━━━ Dataset section

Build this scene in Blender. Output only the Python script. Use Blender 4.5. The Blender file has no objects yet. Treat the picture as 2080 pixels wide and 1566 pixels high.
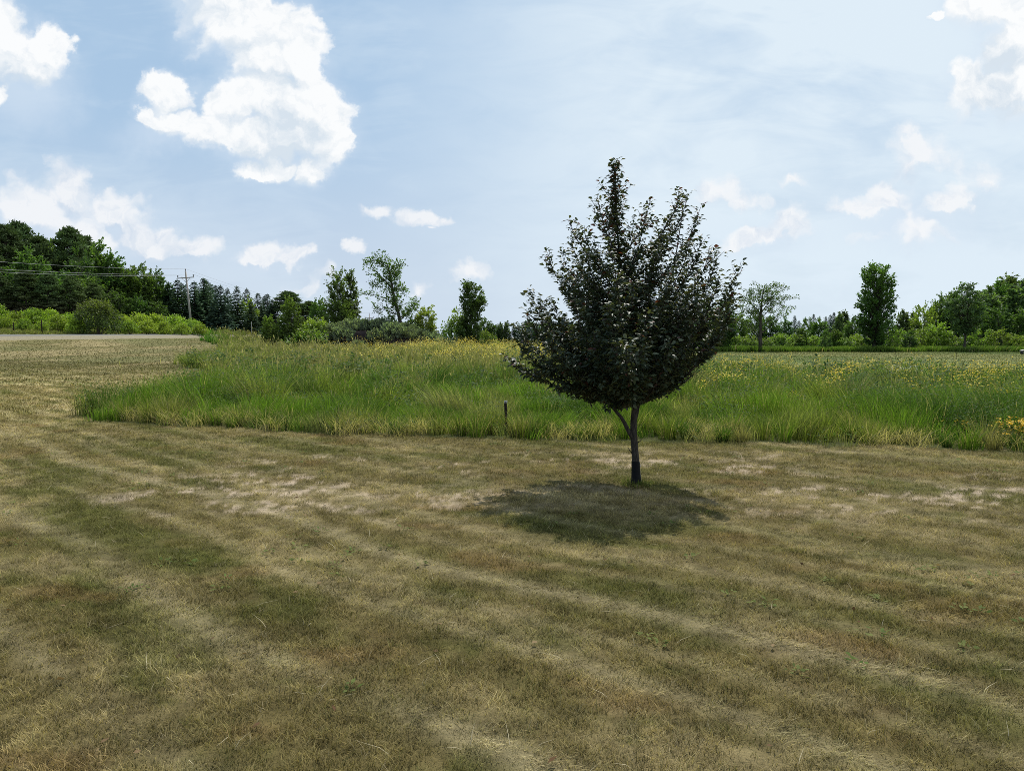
import bpy, math
import numpy as np
from mathutils import Vector

S = bpy.context.scene
COL = S.collection

# ------------------------------------------------------------------ camera
F, CX, CY, HOR, EYE = 1431.0, 1040.0, 783.0, 684.0, 1.6     # the photograph is 2080 x 1566
PITCH = math.atan((CY - HOR) / F)
cam_d = bpy.data.cameras.new("camera")
cam_d.sensor_width = 36.0
cam_d.lens = 36.0 * F / 2080.0
cam_d.clip_start = 0.05
cam_d.clip_end = 6000
cam = bpy.data.objects.new("camera", cam_d)
cam.location = (0, 0, EYE)
cam.rotation_euler = (math.radians(90) - PITCH, 0, 0)
COL.objects.link(cam)
S.camera = cam


def ray(px, py):
    a, b = (px - CX) / F, (CY - py) / F
    return a, math.cos(PITCH) + b * math.sin(PITCH), -math.sin(PITCH) + b * math.cos(PITCH)


def at(px, py, D):
    """World point at depth D on the line of sight of one spot of the photograph."""
    x, y, z = ray(px, py)
    k = D / y
    return np.array((x * k, D, EYE + z * k))


# ------------------------------------------------------------------ light, sky, exposure
SUN_DIR = Vector((0.80, 2.0, 3.7)).normalized()
SUN_EL = math.asin(SUN_DIR.z)
SUN_AZ = math.atan2(SUN_DIR.x, SUN_DIR.y)
sun_d = bpy.data.lights.new("sun", 'SUN')
sun_d.energy = 4.9
sun_d.angle = math.radians(0.55)
sun_d.color = (1.0, 0.955, 0.88)
sun = bpy.data.objects.new("sun", sun_d)
sun.rotation_euler = (-SUN_DIR).to_track_quat('-Z', 'Y').to_euler()
sun.location = (10, 40, 70)
COL.objects.link(sun)
S.view_settings.view_transform = 'Standard'
S.view_settings.look = 'None'
S.view_settings.exposure = 0.0
S.view_settings.gamma = 1.0
S.view_settings.use_curve_mapping = False
S.cycles.max_bounces = 6
S.cycles.diffuse_bounces = 2
S.cycles.glossy_bounces = 2
S.cycles.transmission_bounces = 4
S.cycles.transparent_max_bounces = 6
S.cycles.sample_clamp_indirect = 4.0
S.cycles.filter_width = 0.85
S.cycles.use_denoising = False

SKY_K = 0.10
world = bpy.data.worlds.new("World")
S.world = world
world.use_nodes = True
wt = world.node_tree
wt.nodes.clear()


class NT:
    """Small helper for writing node trees."""

    def __init__(self, tree):
        self.t = tree

    def n(self, typ, **kw):
        nd = self.t.nodes.new(typ)
        for k, v in kw.items():
            setattr(nd, k, v)
        return nd

    def put(self, sock, v):
        if isinstance(v, bpy.types.NodeSocket):
            self.t.links.new(v, sock)
        elif v is not None:
            sock.default_value = v

    def math(self, op, a, b=None, c=None, clamp=False):
        nd = self.n('ShaderNodeMath', operation=op, use_clamp=clamp)
        for i, v in enumerate((a, b, c)):
            if v is not None:
                self.put(nd.inputs[i], v)
        return nd.outputs[0]

    def vec(self, op, a, b=None, c=None, out=0):
        nd = self.n('ShaderNodeVectorMath', operation=op)
        for i, v in enumerate((a, b, c)):
            if v is not None:
                self.put(nd.inputs[i], v)
        return nd.outputs[out]

    def noise(self, v, scale, detail=4.0, rough=0.5, dist=0.0, out='Fac'):
        nd = self.n('ShaderNodeTexNoise')
        self.put(nd.inputs['Vector'], v)
        nd.inputs['Scale'].default_value = scale
        nd.inputs['Detail'].default_value = detail
        nd.inputs['Roughness'].default_value = rough
        nd.inputs['Distortion'].default_value = dist
        return nd.outputs[out]

    def step(self, v, lo, hi, a=0.0, b=1.0):
        nd = self.n('ShaderNodeMapRange', interpolation_type='SMOOTHSTEP')
        self.put(nd.inputs['Value'], v)
        for k, x in zip(('From Min', 'From Max', 'To Min', 'To Max'), (lo, hi, a, b)):
            self.put(nd.inputs[k], x)
        return nd.outputs['Result']

    def mix(self, f, a, b, blend='MIX'):
        nd = self.n('ShaderNodeMix', data_type='RGBA', blend_type=blend)
        self.put(nd.inputs['Factor'], f)
        for nm, v in ((6, a), (7, b)):
            if isinstance(v, (tuple, list)) and len(v) == 3:
                v = (*v, 1)
            self.put(nd.inputs[nm], v)
        return nd.outputs[2]


def build_sky():
    w = NT(wt)
    geo = w.n('ShaderNodeTexCoord')
    d = geo.outputs['Generated']
    sky = w.n('ShaderNodeTexSky', sky_type='NISHITA')
    sky.sun_disc = False
    sky.sun_elevation = SUN_EL
    sky.sun_rotation = SUN_AZ
    sky.altitude = 250
    sky.air_density = 1.0
    sky.dust_density = 2.2
    sky.ozone_density = 1.4
    sep = w.n('ShaderNodeSeparateXYZ')
    w.put(sep.inputs[0], d)
    X, Y, Z = sep.outputs
    yy = w.math('MAXIMUM', Y, 0.12)
    front = w.step(Y, 0.14, 0.3)
    u, v = w.math('DIVIDE', X, yy), w.math('DIVIDE', Z, yy)
    cmb = w.n('ShaderNodeCombineXYZ')
    w.put(cmb.inputs[0], u)
    w.put(cmb.inputs[1], v)
    p = cmb.outputs[0]                      # where a sky direction meets a sheet in front of the field
    k = 1.0 / SKY_K

    def field(q, blobs):
        acc = None
        for (cx, cy, rx, ry, wgt) in blobs:
            x, y, z = ray(cx, cy)
            c = (x / y, z / y)
            inv = (F / rx, F / ry, 0)
            e = w.vec('MULTIPLY_ADD', q, inv, (-c[0] * inv[0], -c[1] * inv[1], 0))
            e = w.vec('LENGTH', e, out=1)
            e = w.math('MULTIPLY_ADD', e, -wgt, wgt)
            acc = e if acc is None else w.math('SMOOTH_MAX', acc, e, 0.18)
        return acc

    CUM = [  # great cloud, upper left
        (440, -20, 80, 60, 1), (500, 50, 105, 75, 1), (570, 60, 72, 70, 1), (600, 120, 55, 80, 1), (540, 120, 80, 60, 1),
        (575, 200, 110, 75, 1), (645, 225, 62, 75, 1), (590, 265, 110, 60, 1), (668, 282, 45, 40, 1), (468, 215, 62, 42, 1),
        (345, 182, 50, 44, 1), (300, 228, 32, 28, 1), (352, 245, 60, 32, 1), (425, 262, 62, 34, 1), (512, 335, 40, 24, .9),
        (575, 332, 50, 24, .9), (638, 338, 42, 36, .9), (510, 275, 90, 40, 1),
        # upper left corner
        (-20, 60, 70, 90, 1), (45, 115, 62, 62, 1), (95, 90, 40, 50, 1), (-10, 190, 32, 22, .8),
        # upper right corner
        (2020, 20, 100, 50, 1), (2070, 90, 90, 70, 1), (1895, 48, 14, 12, 1), (1975, 180, 60, 60, .75), (2060, 180, 80, 60, .9)]
    LOW = [(145, 385, 55, 55, .75), (80, 430, 120, 60, .7), (238, 430, 48, 45, 1), (268, 470, 58, 48, 1), (190, 480, 100, 55, .8),
           (375, 497, 66, 22, .9), (310, 492, 60, 32, .9), (530, 510, 45, 24, 1), (588, 520, 32, 18, 1),
           (848, 456, 48, 17, .9), (893, 456, 22, 13, .9), (765, 438, 36, 12, .7), (725, 503, 22, 11, .7), (948, 557, 36, 16, .75), (855, 482, 15, 7, .6),
           (665, 550, 24, 14, .4), (600, 570, 34, 16, .4), (850, 578, 26, 12, .35),
           (1880, 303, 70, 30, .7), (1840, 335, 36, 30, .6), (1808, 392, 52, 34, .75), (1755, 415, 55, 22, .75), (1930, 404, 56, 24, .7), (1850, 470, 110, 36, .45),
           (2005, 368, 30, 32, .6), (1960, 390, 40, 30, .4), (1445, 395, 42, 30, .65), (1500, 415, 50, 18, .6), (1612, 466, 46, 32, .85), (1560, 482, 36, 22, .8),
           (1520, 492, 48, 24, .85), (1490, 505, 26, 20, .7), (1620, 370, 30, 10, .35)]
    LOW = [(a, b, c * 1.15, d * 1.25, e) for (a, b, c, d, e) in LOW]
    # ragged, billowing edges
    wv = w.noise(p, 9.0, 3.0, 0.55, out='Color')
    q = w.vec('MULTIPLY_ADD', w.vec('SUBTRACT', wv, (0.5, 0.5, 0.5)), (0.085, 0.070, 0), p)
    wv2 = w.noise(p, 34.0, 4.0, 0.6, out='Color')
    q = w.vec('MULTIPLY_ADD', w.vec('SUBTRACT', wv2, (0.5, 0.5, 0.5)), (0.040, 0.034, 0), q)
    fine = w.noise(q, 26.0, 7.0, 0.62)
    fine_up = w.noise(w.vec('ADD', q, (0.004, 0.012, 0)), 26.0, 7.0, 0.62)
    relief = w.math('SUBTRACT', fine, fine_up)

    def puff(vv, scale):
        nd = w.n('ShaderNodeTexVoronoi', feature='SMOOTH_F1', voronoi_dimensions='2D')
        w.put(nd.inputs['Vector'], vv)
        nd.inputs['Scale'].default_value = scale
        nd.inputs['Smoothness'].default_value = 0.35
        return nd.outputs['Distance']
    billow = w.math('MULTIPLY_ADD', puff(q, 46.0), 0.45, puff(q, 19.0))       # 0 on a puff, higher in the creases between

    def cover(blobs, amp, lo, hi, soft_):
        s = field(q, blobs)
        e = w.math('MULTIPLY_ADD', w.math('SUBTRACT', fine, 0.5), amp, s)
        up = field(w.vec('ADD', q, (0.006, 0.024, 0)), blobs)
        under = w.step(w.math('SUBTRACT', up, s), -0.06, 0.42)       # 1 on the underside of a lobe
        return s, under, w.step(w.math('MULTIPLY_ADD', w.math('SUBTRACT', billow, 0.62), -0.55, e), lo, w.math('MULTIPLY_ADD', under, soft_, hi))

    s1, un1, a1 = cover(CUM, 0.75, -0.14, 0.22, 0.28)
    halo = w.math('MAXIMUM', w.step(s1, -0.55, 0.35, 0.0, 0.45), w.step(field(q, [(140, 470, 260, 90, .8), (545, 520, 110, 40, .5), (1840, 440, 200, 90, .7), (60, 190, 130, 110, .8), (1570, 490, 120, 50, .5), (330, 270, 130, 50, .7)]), -0.1, 0.7, 0.0, 0.6))
    s2, un2, a2 = cover(LOW, 0.70, -0.06, 0.52, 0.85)
    grey = field(q, [(590, 275, 130, 55, 1), (520, 300, 90, 40, .8), (2030, 150, 95, 75, 1), (1990, 190, 60, 50, .9), (20, 160, 90, 50, .6), (560, 175, 45, 50, .6)])
    grey = w.step(grey, -0.1, 0.75, 0.0, 0.75)

    # veil of thin high cloud, thickening towards the sun on the right
    pv = w.vec('MULTIPLY', p, (1.0, 2.2, 1.0))
    veil_n = w.noise(pv, 2.3, 5.0, 0.55, 0.6)
    veil_f = w.noise(w.vec('MULTIPLY', p, (1.0, 3.2, 1.0)), 6.0, 5.0, 0.6, 0.8)
    side = w.step(u, -0.28, 0.30, 0.08, 0.95)
    veil = w.math('MULTIPLY', side, w.step(w.math('MULTIPLY_ADD', veil_f, 0.45, veil_n), 0.42, 0.86, 0.45, 1.25))
    band = w.math('MULTIPLY', w.step(w.math('MULTIPLY_ADD', veil_f, 0.5, veil_n), 0.58, 0.95), 0.40)
    veil = w.math('MAXIMUM', veil, band, clamp=True)

    base = w.mix(0.80, sky.outputs[0], (0.405 * k, 0.595 * k, 0.81 * k))
    low = w.step(v, 0.02, 0.36, 0.80, 0.0)
    base = w.mix(low, base, w.mix(w.step(u, -0.2, 0.4), (0.61 * k, 0.70 * k, 0.825 * k), (0.63 * k, 0.735 * k, 0.83 * k)))
    base = w.mix(veil, base, (0.74 * k, 0.85 * k, 0.94 * k))
    crease = w.math('MULTIPLY_ADD', billow, 0.55, -0.30)
    big = w.math('SUBTRACT', w.noise(q, 8.0, 4.0, 0.55), w.noise(w.vec('ADD', q, (0.010, 0.035, 0)), 8.0, 4.0, 0.55))
    relief = w.math('ADD', crease, w.math('MULTIPLY_ADD', big, 1.7, w.math('MULTIPLY', relief, 2.4)))
    lit = w.mix(w.math('MULTIPLY_ADD', un1, 0.50, w.math('ADD', relief, w.math('MULTIPLY_ADD', grey, 0.62, 0.02)), clamp=True), (0.99 * k, 1.0 * k, 1.0 * k), (0.69 * k, 0.775 * k, 0.855 * k))
    soft = w.mix(w.math('MULTIPLY_ADD', un2, 0.8, w.math('ADD', relief, 0.05), clamp=True), (0.95 * k, 0.955 * k, 0.965 * k), (0.62 * k, 0.71 * k, 0.83 * k))
    base = w.mix(w.math('MULTIPLY', halo, front), base, (0.66 * k, 0.77 * k, 0.90 * k))
    base = w.mix(w.math('MULTIPLY', w.math('MULTIPLY', a2, 0.80), front), base, soft)
    base = w.mix(w.math('MULTIPLY', w.math('MULTIPLY', a1, 0.94), front), base, lit)
    bg = w.n('ShaderNodeBackground')
    w.put(bg.inputs[0], base)
    bg.inputs[1].default_value = SKY_K
    out = w.n('ShaderNodeOutputWorld')
    wt.links.new(bg.outputs[0], out.inputs[0])
    world.cycles.sampling_method = 'MANUAL'
    world.cycles.sample_map_resolution = 512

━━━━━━

> [Exercise description] Write out an exact copy of the listing, first line through the line containing "return np.array((x * k, D, EYE + z * k))", with the pictures left out.

> [The reply]
Build this scene in Blender. Output only the Python script. Use Blender 4.5. The Blender file has no objects yet. Treat the picture as 2080 pixels wide and 1566 pixels high.
import bpy, math
import numpy as np
from mathutils import Vector

S = bpy.context.scene
COL = S.collection

# ------------------------------------------------------------------ camera
F, CX, CY, HOR, EYE = 1431.0, 1040.0, 783.0, 684.0, 1.6     # the photograph is 2080 x 1566
PITCH = math.atan((CY - HOR) / F)
cam_d = bpy.data.cameras.new("camera")
cam_d.sensor_width = 36.0
cam_d.lens = 36.0 * F / 2080.0
cam_d.clip_start = 0.05
cam_d.clip_end = 6000
cam = bpy.data.objects.new("camera", cam_d)
cam.location = (0, 0, EYE)
cam.rotation_euler = (math.radians(90) - PITCH, 0, 0)
COL.objects.link(cam)
S.camera = cam


def ray(px, py):
    a, b = (px - CX) / F, (CY - py) / F
    return a, math.cos(PITCH) + b * math.sin(PITCH), -math.sin(PITCH) + b * math.cos(PITCH)


def at(px, py, D):
    """World point at depth D on the line of sight of one spot of the photograph."""
    x, y, z = ray(px, py)
    k = D / y
    return np.array((x * k, D, EYE + z * k))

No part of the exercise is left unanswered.